The party’s manifesto also promises a new stable rental tenancy and an end to no-fault evictions along with private residential tenancy boards to provide an informal, cheap and speedy forum for resolving disputes before they reach a tribunal.
It hopes to appeal to environmentally-minded younger voters with plans which also entail spending £49 billion over the next five years to insulate homes and public buildings, and to fit properties with heat pumps – in a bid to double the one MP the Greens last had in parliament.
There are proposals to empower local authorities to bring empty homes back into use, including giving councils, social landlords and community housing groups the chance to buy up homes left empty for more than six months.
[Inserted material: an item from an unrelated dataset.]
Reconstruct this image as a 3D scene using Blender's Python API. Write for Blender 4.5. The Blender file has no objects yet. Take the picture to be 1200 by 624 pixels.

Councils would get first refusal on houses sold by private landlords.
The party also wants to end the right to buy system for social homes, build 150,000 new social homes every year and align capital gains tax with income tax.
Another housing plan would give local authorities guarantees that new housing developments would be in appropriate sites, and would come with investment in associated infrastructure, such as GP surgeries, buses and extra school and nursery places.
Co-leader Carla Denyer says: “Things can only get worse under Labour unless we dramatically change our tax system to raise money from those with the broadest shoulders.
“Young people, in particular, know just how broken Britain’s frontline services are. The economy is not working for them. They have been priced out of the housing market and are struggling to fund their education. Now is the moment to be ambitious. Not unrealistic, but ambitious.”